### [INSTRUCTION]
Return exactly the lines that run from the beginning through the line containing "R = math.radians", both included, and no others.

**** EXCERPTED DATA ****

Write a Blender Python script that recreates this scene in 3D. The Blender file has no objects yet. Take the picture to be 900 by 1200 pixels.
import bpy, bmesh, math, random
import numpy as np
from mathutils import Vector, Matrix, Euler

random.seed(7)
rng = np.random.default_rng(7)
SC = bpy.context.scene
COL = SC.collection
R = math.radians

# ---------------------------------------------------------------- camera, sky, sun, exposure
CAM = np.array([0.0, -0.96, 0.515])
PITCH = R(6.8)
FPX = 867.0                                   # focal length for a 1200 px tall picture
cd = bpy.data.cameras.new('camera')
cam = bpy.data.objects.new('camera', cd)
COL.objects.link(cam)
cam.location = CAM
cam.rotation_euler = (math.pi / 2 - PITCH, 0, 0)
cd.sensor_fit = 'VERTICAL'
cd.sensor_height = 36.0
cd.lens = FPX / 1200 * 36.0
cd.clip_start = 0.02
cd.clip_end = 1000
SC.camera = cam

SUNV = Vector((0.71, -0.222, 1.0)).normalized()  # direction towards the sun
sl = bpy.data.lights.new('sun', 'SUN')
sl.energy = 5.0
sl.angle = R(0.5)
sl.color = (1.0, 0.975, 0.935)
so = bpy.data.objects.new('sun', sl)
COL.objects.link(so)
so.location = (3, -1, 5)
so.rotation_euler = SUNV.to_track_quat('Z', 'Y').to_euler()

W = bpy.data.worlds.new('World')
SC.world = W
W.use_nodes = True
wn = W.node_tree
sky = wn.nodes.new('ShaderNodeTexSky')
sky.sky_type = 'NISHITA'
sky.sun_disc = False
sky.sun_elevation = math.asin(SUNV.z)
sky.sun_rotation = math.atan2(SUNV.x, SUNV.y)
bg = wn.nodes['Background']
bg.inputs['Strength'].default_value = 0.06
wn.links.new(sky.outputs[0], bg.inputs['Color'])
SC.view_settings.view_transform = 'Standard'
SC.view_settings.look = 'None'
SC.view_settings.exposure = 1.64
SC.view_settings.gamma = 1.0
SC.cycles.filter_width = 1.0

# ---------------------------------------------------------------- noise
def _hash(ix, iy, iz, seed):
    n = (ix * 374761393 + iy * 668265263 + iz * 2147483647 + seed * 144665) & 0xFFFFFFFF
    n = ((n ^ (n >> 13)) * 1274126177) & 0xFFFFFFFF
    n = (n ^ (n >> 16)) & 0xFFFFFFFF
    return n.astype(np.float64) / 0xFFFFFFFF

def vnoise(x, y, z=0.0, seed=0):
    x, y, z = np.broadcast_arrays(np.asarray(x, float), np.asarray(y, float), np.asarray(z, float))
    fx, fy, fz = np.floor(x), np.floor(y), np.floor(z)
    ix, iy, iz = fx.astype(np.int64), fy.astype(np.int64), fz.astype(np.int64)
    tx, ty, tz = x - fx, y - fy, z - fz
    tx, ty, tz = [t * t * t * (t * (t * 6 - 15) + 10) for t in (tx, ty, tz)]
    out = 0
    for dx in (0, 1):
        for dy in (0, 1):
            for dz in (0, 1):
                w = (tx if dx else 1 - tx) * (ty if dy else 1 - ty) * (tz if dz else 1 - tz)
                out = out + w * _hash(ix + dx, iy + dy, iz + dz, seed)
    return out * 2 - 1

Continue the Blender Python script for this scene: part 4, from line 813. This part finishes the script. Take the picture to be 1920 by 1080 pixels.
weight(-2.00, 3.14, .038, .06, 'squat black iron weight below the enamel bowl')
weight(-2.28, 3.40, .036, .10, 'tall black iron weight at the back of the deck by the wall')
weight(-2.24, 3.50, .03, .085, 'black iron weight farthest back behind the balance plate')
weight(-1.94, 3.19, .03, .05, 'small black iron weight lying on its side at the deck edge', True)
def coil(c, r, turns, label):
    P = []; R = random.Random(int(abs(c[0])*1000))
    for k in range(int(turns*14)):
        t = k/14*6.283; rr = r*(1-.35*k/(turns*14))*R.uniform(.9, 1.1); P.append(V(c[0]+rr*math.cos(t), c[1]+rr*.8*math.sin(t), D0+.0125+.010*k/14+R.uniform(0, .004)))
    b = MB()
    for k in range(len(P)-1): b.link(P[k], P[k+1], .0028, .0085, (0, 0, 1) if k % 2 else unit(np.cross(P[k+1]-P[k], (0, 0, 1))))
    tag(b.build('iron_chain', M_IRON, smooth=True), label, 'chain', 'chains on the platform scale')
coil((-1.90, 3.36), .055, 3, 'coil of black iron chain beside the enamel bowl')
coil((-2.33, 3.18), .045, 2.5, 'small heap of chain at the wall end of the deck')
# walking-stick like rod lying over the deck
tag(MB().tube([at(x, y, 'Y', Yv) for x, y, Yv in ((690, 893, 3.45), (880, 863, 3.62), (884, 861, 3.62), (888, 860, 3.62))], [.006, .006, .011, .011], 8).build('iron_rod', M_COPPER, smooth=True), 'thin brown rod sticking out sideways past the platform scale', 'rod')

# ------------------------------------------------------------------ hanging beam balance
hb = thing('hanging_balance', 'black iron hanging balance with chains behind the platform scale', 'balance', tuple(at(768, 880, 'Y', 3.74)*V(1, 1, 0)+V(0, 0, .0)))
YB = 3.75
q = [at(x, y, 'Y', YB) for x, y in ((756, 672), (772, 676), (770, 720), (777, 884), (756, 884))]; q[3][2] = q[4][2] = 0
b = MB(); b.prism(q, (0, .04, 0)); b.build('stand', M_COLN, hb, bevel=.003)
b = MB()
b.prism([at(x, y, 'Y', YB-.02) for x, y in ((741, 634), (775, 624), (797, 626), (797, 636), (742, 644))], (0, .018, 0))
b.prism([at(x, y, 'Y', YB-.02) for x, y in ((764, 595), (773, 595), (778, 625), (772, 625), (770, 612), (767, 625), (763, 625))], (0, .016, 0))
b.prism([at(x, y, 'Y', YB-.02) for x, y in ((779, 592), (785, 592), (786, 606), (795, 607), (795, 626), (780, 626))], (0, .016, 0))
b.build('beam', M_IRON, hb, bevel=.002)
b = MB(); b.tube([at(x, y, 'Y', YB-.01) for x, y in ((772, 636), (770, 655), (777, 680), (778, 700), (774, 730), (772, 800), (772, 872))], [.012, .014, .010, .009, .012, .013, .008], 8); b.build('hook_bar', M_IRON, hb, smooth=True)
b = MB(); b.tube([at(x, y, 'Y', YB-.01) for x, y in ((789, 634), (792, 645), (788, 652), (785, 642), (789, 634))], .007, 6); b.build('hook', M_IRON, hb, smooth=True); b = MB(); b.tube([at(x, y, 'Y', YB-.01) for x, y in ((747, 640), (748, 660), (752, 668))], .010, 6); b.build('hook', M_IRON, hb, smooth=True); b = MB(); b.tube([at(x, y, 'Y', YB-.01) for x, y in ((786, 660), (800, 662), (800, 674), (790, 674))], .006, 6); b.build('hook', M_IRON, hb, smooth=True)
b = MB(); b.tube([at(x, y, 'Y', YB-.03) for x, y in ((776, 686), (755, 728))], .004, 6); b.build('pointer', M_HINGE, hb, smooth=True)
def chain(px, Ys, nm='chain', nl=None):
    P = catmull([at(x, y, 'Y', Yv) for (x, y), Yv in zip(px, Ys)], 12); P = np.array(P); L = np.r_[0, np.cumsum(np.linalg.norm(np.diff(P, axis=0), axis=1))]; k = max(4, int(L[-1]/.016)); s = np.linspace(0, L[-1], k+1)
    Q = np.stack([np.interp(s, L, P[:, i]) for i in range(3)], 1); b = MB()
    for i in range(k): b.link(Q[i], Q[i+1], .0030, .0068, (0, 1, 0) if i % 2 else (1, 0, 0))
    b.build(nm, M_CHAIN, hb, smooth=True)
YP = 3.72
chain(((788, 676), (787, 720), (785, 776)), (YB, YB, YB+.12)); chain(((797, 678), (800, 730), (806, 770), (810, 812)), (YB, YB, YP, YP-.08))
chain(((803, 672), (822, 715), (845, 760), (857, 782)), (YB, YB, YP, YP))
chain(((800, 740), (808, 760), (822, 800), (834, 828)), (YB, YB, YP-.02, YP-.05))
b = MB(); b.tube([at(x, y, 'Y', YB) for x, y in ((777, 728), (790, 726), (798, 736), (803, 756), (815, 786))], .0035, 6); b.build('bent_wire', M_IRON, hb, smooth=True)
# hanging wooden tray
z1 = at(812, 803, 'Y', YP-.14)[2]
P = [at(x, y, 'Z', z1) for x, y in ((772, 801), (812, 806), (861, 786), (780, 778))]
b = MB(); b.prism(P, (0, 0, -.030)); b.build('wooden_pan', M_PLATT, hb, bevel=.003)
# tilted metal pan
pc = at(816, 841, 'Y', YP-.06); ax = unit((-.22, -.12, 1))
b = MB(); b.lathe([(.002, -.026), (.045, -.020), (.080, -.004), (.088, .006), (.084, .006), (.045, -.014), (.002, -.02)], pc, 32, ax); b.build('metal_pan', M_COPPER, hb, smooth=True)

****

### [CORRECT OUTPUT]
Write a Blender Python script that recreates this scene in 3D. The Blender file has no objects yet. Take the picture to be 900 by 1200 pixels.
import bpy, bmesh, math, random
import numpy as np
from mathutils import Vector, Matrix, Euler

random.seed(7)
rng = np.random.default_rng(7)
SC = bpy.context.scene
COL = SC.collection
R = math.radians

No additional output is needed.